### Requirement
Please quote the material exactly, every line of it.

### Raw data
"""

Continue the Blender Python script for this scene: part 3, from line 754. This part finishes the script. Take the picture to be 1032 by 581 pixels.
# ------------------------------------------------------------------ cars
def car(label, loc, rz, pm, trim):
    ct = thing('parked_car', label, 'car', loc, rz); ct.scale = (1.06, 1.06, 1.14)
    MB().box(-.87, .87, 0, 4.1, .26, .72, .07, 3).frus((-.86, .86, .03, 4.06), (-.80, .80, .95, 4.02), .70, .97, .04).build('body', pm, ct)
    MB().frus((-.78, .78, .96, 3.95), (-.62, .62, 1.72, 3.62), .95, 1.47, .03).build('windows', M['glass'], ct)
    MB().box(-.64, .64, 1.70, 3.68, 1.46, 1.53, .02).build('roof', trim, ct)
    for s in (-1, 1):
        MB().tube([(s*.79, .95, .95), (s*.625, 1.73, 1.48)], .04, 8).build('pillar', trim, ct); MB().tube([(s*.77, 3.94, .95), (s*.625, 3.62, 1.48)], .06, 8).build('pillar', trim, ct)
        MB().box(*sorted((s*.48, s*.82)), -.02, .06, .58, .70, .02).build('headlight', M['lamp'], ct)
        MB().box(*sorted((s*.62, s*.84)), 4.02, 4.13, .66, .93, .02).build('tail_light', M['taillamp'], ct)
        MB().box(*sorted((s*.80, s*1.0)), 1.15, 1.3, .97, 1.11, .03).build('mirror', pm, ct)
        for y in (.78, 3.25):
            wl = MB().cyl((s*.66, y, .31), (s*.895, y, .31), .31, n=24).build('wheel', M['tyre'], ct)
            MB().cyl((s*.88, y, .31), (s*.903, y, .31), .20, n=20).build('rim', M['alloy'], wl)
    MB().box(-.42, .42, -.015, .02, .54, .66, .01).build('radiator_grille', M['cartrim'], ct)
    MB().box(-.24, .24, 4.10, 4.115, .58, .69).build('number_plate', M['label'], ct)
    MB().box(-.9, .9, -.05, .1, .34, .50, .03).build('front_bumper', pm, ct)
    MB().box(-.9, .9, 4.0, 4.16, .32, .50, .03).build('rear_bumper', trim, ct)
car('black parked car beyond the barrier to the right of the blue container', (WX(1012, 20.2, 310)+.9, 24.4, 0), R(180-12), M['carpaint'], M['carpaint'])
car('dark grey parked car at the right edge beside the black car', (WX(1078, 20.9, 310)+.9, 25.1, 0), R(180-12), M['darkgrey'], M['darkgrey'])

"""

### The reply
Continue the Blender Python script for this scene: part 3, from line 754. This part finishes the script. Take the picture to be 1032 by 581 pixels.
# ------------------------------------------------------------------ cars
def car(label, loc, rz, pm, trim):
    ct = thing('parked_car', label, 'car', loc, rz); ct.scale = (1.06, 1.06, 1.14)
    MB().box(-.87, .87, 0, 4.1, .26, .72, .07, 3).frus((-.86, .86, .03, 4.06), (-.80, .80, .95, 4.02), .70, .97, .04).build('body', pm, ct)
    MB().frus((-.78, .78, .96, 3.95), (-.62, .62, 1.72, 3.62), .95, 1.47, .03).build('windows', M['glass'], ct)
    MB().box(-.64, .64, 1.70, 3.68, 1.46, 1.53, .02).build('roof', trim, ct)
    for s in (-1, 1):
        MB().tube([(s*.79, .95, .95), (s*.625, 1.73, 1.48)], .04, 8).build('pillar', trim, ct); MB().tube([(s*.77, 3.94, .95), (s*.625, 3.62, 1.48)], .06, 8).build('pillar', trim, ct)
        MB().box(*sorted((s*.48, s*.82)), -.02, .06, .58, .70, .02).build('headlight', M['lamp'], ct)
        MB().box(*sorted((s*.62, s*.84)), 4.02, 4.13, .66, .93, .02).build('tail_light', M['taillamp'], ct)
        MB().box(*sorted((s*.80, s*1.0)), 1.15, 1.3, .97, 1.11, .03).build('mirror', pm, ct)
        for y in (.78, 3.25):
            wl = MB().cyl((s*.66, y, .31), (s*.895, y, .31), .31, n=24).build('wheel', M['tyre'], ct)
            MB().cyl((s*.88, y, .31), (s*.903, y, .31), .20, n=20).build('rim', M['alloy'], wl)
    MB().box(-.42, .42, -.015, .02, .54, .66, .01).build('radiator_grille', M['cartrim'], ct)
    MB().box(-.24, .24, 4.10, 4.115, .58, .69).build('number_plate', M['label'], ct)
    MB().box(-.9, .9, -.05, .1, .34, .50, .03).build('front_bumper', pm, ct)
    MB().box(-.9, .9, 4.0, 4.16, .32, .50, .03).build('rear_bumper', trim, ct)
car('black parked car beyond the barrier to the right of the blue container', (WX(1012, 20.2, 310)+.9, 24.4, 0), R(180-12), M['carpaint'], M['carpaint'])
car('dark grey parked car at the right edge beside the black car', (WX(1078, 20.9, 310)+.9, 25.1, 0), R(180-12), M['darkgrey'], M['darkgrey'])